Across almost four seasons, he travelled to Canada, the United States, the UK, Hong Kong, Singapore and Dubai. He was a prolific winner at Sha Tin, snaring the Hong Kong Cup, the QE II Cup and the Hong Kong Bowl, while he broke Hong Kong hearts by nosing out Fairy King Prawn in the Dubai Duty Free. Otherwise, he was consistent but usually found one or two too good.

Still, his prize money skyrocketed, so much so that by the time of his retirement he was by far the highest earning French-trained thoroughbred of all time with nearly five million euros (HKD$43.5m) – a record that took almost a decade to break. He is now fifth on that list behind three other globetrotting types – fan favourite Cirrus des Aigles, Dubai World Cup winner Gloria De Campeao and Caulfield/Melbourne Cup winner Dunaden – as well as wonder mare Treve, who shoots for her third Prix de l’Arc de Triomphe next weekend.

Country: Australia
Trainer: Joe Janiak

Imagine spending A$1,250 (HK$6,800) at a tried horse sale for an unraced cripple, two weeks away from turning four. 

For Joe Janiak, a hobby trainer living in a caravan who paid his way as a cab driver outside Canberra, that investment would take him all around the world.

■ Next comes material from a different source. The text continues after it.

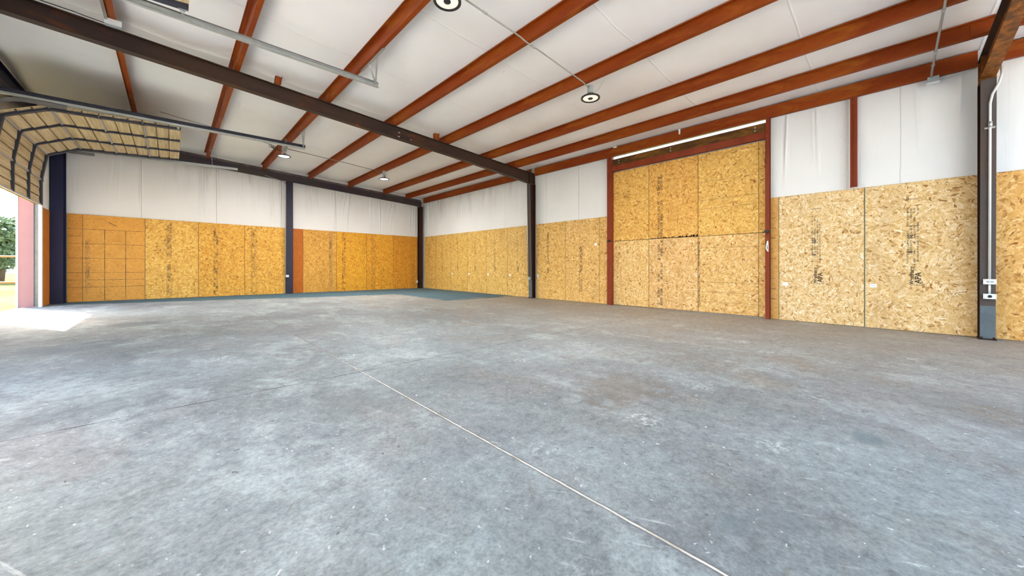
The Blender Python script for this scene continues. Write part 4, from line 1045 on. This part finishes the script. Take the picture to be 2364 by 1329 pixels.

The unraced cripple, Takeover Target, went on to race until he was nine, winning a Group race in every mainland Australian state (and by today’s standards, it would have been a Group One in each of the five states) and becoming a beloved fixture as he criss-crossed the globe constantly. 

Four English campaigns for a win in the King’s Stand Stakes and multiple placings in both of Royal Ascot’s sprint features saw the cabbie from Queanbeyan become well-acquainted with Her Majesty Queen Elizabeth, while he also notched victories in Singapore and Japan. And if not for a drug controversy, perhaps the 2006 Hong Kong Sprint would have been on his resume too.

Country: United Kingdom
Trainer: Ed Dunlop

A clear standout on this list, Ed Dunlop’s charge due into Melbourne again on Saturday morning for the sixth time as he prepares for his fifth tilt at the Melbourne Cup. 

In the last four years, the Hong Kong-owned galloper has racked up more frequent flyer points than most people will ever dream of accumulating.

Six runs in Australia, five in Hong Kong, three in Japan, two in Dubai and one each in France and Singapore are sprinkled throughout the nine-year-old’s 53-start career. And it’s easy to forget he’s only won once in those 18 starts outside England and Ireland, when he took the 2012 Hong Kong Vase – three seconds in the Melbourne Cup along with placings in the Dubai World Cup, Tenno Sho, Queen Elizabeth Stakes and another Hong Kong Vase give him a unique place on this list. 

The popular chestnut, who is expected to become a permanent Australian resident when he retires to Melbourne’s Living Legends next year, is a deserved number one.